Pewne uderzenia Aydemir i asy serwisowe Boz otworzyły drugą partię, dając zespołowi z Turcji aż 7 punktów przewagi (14:7). Turczynki poczuły się jednak zbyt pewnie i po jednym z błędów Dundar ich tempo rozegrania zdecydowanie spadło. W tym swoją szansę dostrzegły Polki, które zaczęły odrabiać straty. Udało im się to dzięki świetnej serii Smarzek i Efimienko (20:20). W pewnym momencie biało-czerwone miały nawet piłkę setową, jednak ataki Ozsoy i Boz okazały się większym argumentem do zwycięstwa (27:25).

Mimo wyrównanego początku trzeciej odsłony spotkania (4:4, 8:7), po 10. punkcie Polki dzięki zagrywce  Julii Twardowskiej zaczęły budować prowadzenie (14:10). Na drugą przerwę zeszły z pięciopunktowym zapasem po atakach Kąkolewskiej i Smarzek (16:11), co dało kibicom nadzieję na trwały powrót biało-czerwonych do meczu. Polski blok na Boz i skuteczna na skrzydle Grajber ją podtrzymały (25:18).

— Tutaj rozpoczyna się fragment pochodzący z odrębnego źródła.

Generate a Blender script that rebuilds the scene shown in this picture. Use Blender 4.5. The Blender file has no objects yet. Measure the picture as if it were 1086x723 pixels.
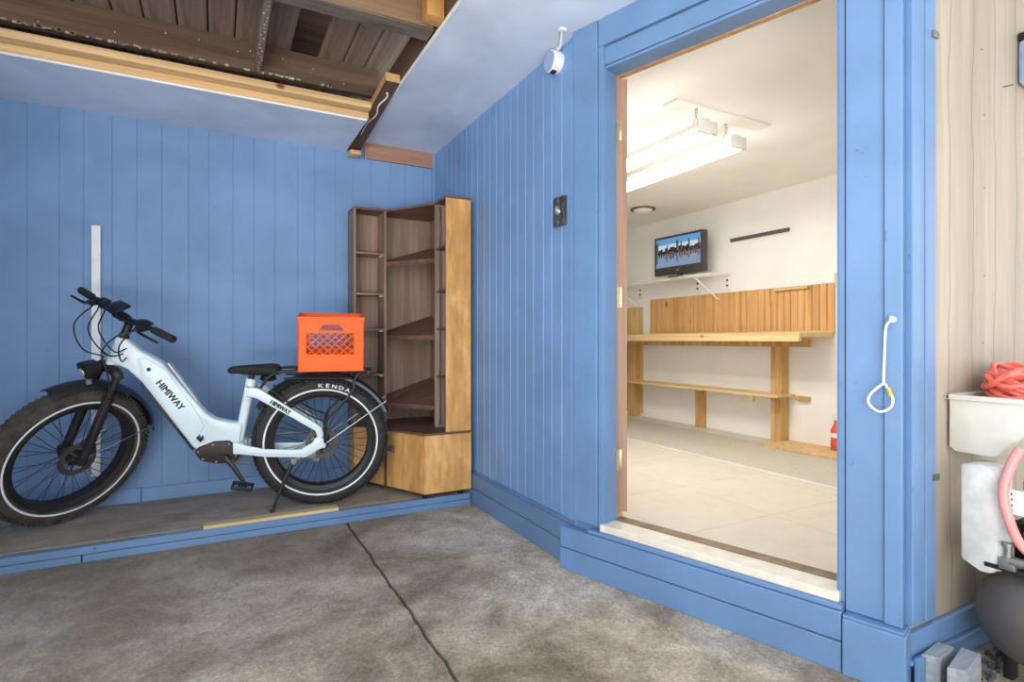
import bpy, bmesh, math, random
from mathutils import Matrix, Vector, Euler
random.seed(7)
PI = math.pi
C = bpy.context.scene.collection
S = bpy.context.scene

# ------------------------------------------------------------------ camera, sky, light, exposure
cam_d = bpy.data.cameras.new('camera')
cam_d.sensor_width = 36.0
cam_d.lens = 36.0 * 588.0 / 1086.0
cam_d.shift_y = -1.0 / 1086.0
cam_d.clip_start = 0.05
cam = bpy.data.objects.new('camera', cam_d)
C.objects.link(cam)
cam.location = (0, 0, 1.03)
cam.rotation_euler = (PI / 2, 0, math.radians(-28))
S.camera = cam

S.view_settings.view_transform = 'Standard'
S.view_settings.look = 'None'
S.view_settings.gamma = 1.0
S.view_settings.exposure = 0.08
S.view_settings.use_curve_mapping = False

w = bpy.data.worlds.new('sky')
S.world = w
w.use_nodes = True
bg = w.node_tree.nodes['Background']
bg.inputs['Color'].default_value = (1.0, 0.98, 0.955, 1)
bg.inputs['Strength'].default_value = 1.95


def area(name, loc, target, sx, sy, power, col=(1, 1, 1)):
    l = bpy.data.lights.new(name, 'AREA')
    l.shape = 'RECTANGLE'
    l.size, l.size_y, l.energy, l.color = sx, sy, power, col
    o = bpy.data.objects.new(name, l)
    C.objects.link(o)
    o.location = loc
    d = Vector(target) - Vector(loc)
    o.rotation_euler = d.to_track_quat('-Z', 'Y').to_euler()
    return o


area('daylight_through_vehicle_door', (-4.4, -4.6, 1.5), (1.0, 2.6, 1.2), 4.4, 2.3, 135, (1.0, 0.985, 0.96))
area('upward_fill_lamp', (-2.0, -2.9, 0.03), (-2.0, -2.88, 2.0), 4.6, 3.8, 640, (1.0, 0.985, 0.96))  # added lamp lying on the floor behind the camera, brightens the ceiling

# ------------------------------------------------------------------ colours and materials


def lin(c):
    r = []
    for v in c:
        v /= 255.0
        r.append(v / 12.92 if v <= 0.04045 else ((v + 0.055) / 1.055) ** 2.4)
    return (r[0], r[1], r[2], 1.0)


class NT:
    def __init__(self, name):
        self.m = bpy.data.materials.new(name)
        self.m.use_nodes = True
        self.t = self.m.node_tree
        self.b = self.t.nodes['Principled BSDF']
        self.tc = self.n('ShaderNodeTexCoord')

    def n(self, k, **kw):
        x = self.t.nodes.new(k)
        for a, v in kw.items():
            setattr(x, a, v)
        return x

    def l(self, a, b):
        self.t.links.new(a, b)

    def coords(self, scale=(1, 1, 1), src='Object'):
        mp = self.n('ShaderNodeMapping')
        mp.inputs['Scale'].default_value = scale
        self.l(self.tc.outputs[src], mp.inputs['Vector'])
        return mp.outputs['Vector']

    def noise(self, scale, vec, detail=4, dist=0.0, rough=0.55):
        x = self.n('ShaderNodeTexNoise')
        x.inputs['Scale'].default_value = scale
        x.inputs['Detail'].default_value = detail
        x.inputs['Distortion'].default_value = dist
        x.inputs['Roughness'].default_value = rough
        self.l(vec, x.inputs['Vector'])
        return x.outputs['Fac']

    def ramp(self, fac, stops):
        r = self.n('ShaderNodeValToRGB')
        e = r.color_ramp.elements
        while len(e) < len(stops):
            e.new(0.5)
        for i, (p, c) in enumerate(stops):
            e[i].position = p
            e[i].color = c if len(c) == 4 else (c[0], c[1], c[2], 1)
        self.l(fac, r.inputs['Fac'])
        return r.outputs['Color']

    def mix(self, fac, a, b, mode='MIX'):
        x = self.n('ShaderNodeMix', data_type='RGBA', blend_type=mode)
        for v, i in ((fac, 0), (a, 6), (b, 7)):
            if hasattr(v, 'is_output'):
                self.l(v, x.inputs[i])
            else:
                x.inputs[i].default_value = v
        return x.outputs[2]

    def math(self, op, a, b=0.0):
        x = self.n('ShaderNodeMath', operation=op)
        for v, i in ((a, 0), (b, 1)):
            if hasattr(v, 'is_output'):
                self.l(v, x.inputs[i])
            else:
                x.inputs[i].default_value = v
        return x.outputs[0]

    def bump(self, h, strength=0.2, dist=0.01):
        x = self.n('ShaderNodeBump')
        x.inputs['Strength'].default_value = strength
        x.inputs['Distance'].default_value = dist
        self.l(h, x.inputs['Height'])
        self.l(x.outputs['Normal'], self.b.inputs['Normal'])

    def done(self, col, rough=0.5, metal=0.0, spec=0.5):
        if hasattr(col, 'is_output'):
            self.l(col, self.b.inputs['Base Color'])
        else:
            self.b.inputs['Base Color'].default_value = col
        self.b.inputs['Roughness'].default_value = rough
        self.b.inputs['Metallic'].default_value = metal
        self.b.inputs['Specular IOR Level'].default_value = spec
        return self.m


def sh(c, k):
    return tuple(max(0, min(255, v * k)) for v in c)


def plain(name, c, rough=0.5, metal=0.0, var=0.08, scale=14.0, bump=0.0, spec=0.5):
    t = NT(name)
    v = t.coords()
    f = t.noise(scale, v, 5)
    col = t.ramp(f, [(0.3, lin(sh(c, 1 - var))), (0.7, lin(sh(c, 1 + var)))])
    if bump:
        t.bump(f, bump, 0.004)
    return t.done(col, rough, metal, spec)


def paint(name, c, rough=0.45, scuff=0.5):
    t = NT(name)
    v = t.coords()
    big = t.noise(2.2, v, 5, 0.4)
    col = t.ramp(big, [(0.3, lin(sh(c, 0.93))), (0.7, lin(sh(c, 1.05)))])
    sp = t.noise(38, t.coords((1, 1, 0.55)), 6, 0.3, 0.7)
    dark = t.ramp(sp, [(0.655, (0, 0, 0)), (0.70, (1, 1, 1))])
    dv = t.math('MULTIPLY', dark, scuff)
    col = t.mix(dv, col, lin(sh(c, 0.48)))
    t.bump(sp, 0.08, 0.003)
    return t.done(col, rough)


def wood(name, c1, c2, axis=0, scale=9.0, rough=0.6, stretch=0.07, knots=None, bump=0.1):
    t = NT(name)
    s = [1.0, 1.0, 1.0]
    s[axis] = stretch
    f = t.noise(scale, t.coords(tuple(s)), 7, 1.2, 0.6)
    s2 = [1.0, 1.0, 1.0]
    s2[axis] = stretch * 0.5
    g = t.noise(scale * 6, t.coords(tuple(s2)), 4, 0.3)
    col = t.ramp(f, [(0.30, lin(c1)), (0.70, lin(c2))])
    gg = t.ramp(g, [(0.35, (0.72, 0.72, 0.72)), (0.65, (1.06, 1.06, 1.06))])
    col = t.mix(0.8, col, gg, 'MULTIPLY')
    if knots:
        k = NTk = t.n('ShaderNodeTexVoronoi')
        ks = [3.2, 3.2, 3.2]
        ks[axis] = 2.2
        t.l(t.coords(tuple(ks)), k.inputs['Vector'])
        k.inputs['Scale'].default_value = 1.6
        kk = t.ramp(k.outputs['Distance'], [(0.07, (1, 1, 1)), (0.13, (0, 0, 0))])
        col = t.mix(kk, col, lin(knots))
    t.bump(g, bump, 0.003)
    return t.done(col, rough, 0, 0.35)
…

Do nieco ponad połowy czwartej partii wydawało się, że nic nie jest w stanie zachwiać pewnym przyjęciem i dobrym blokiem Polek, które momentami prowadziły nawet czterema punktami. Przy stanie 16:13 do głosu na siatce doszła jednak skuteczna Dundar, która razem z Boz doprowadziła do wyrównania (18:18, 21:21). Emocjonującą końcówkę pełną wymian na linii Smarzek-Boz z korzyścią dla siebie zakończyły jednak Turczynki, w ostatniej akcji blokując Twardowską na lewym skrzydle (25:23).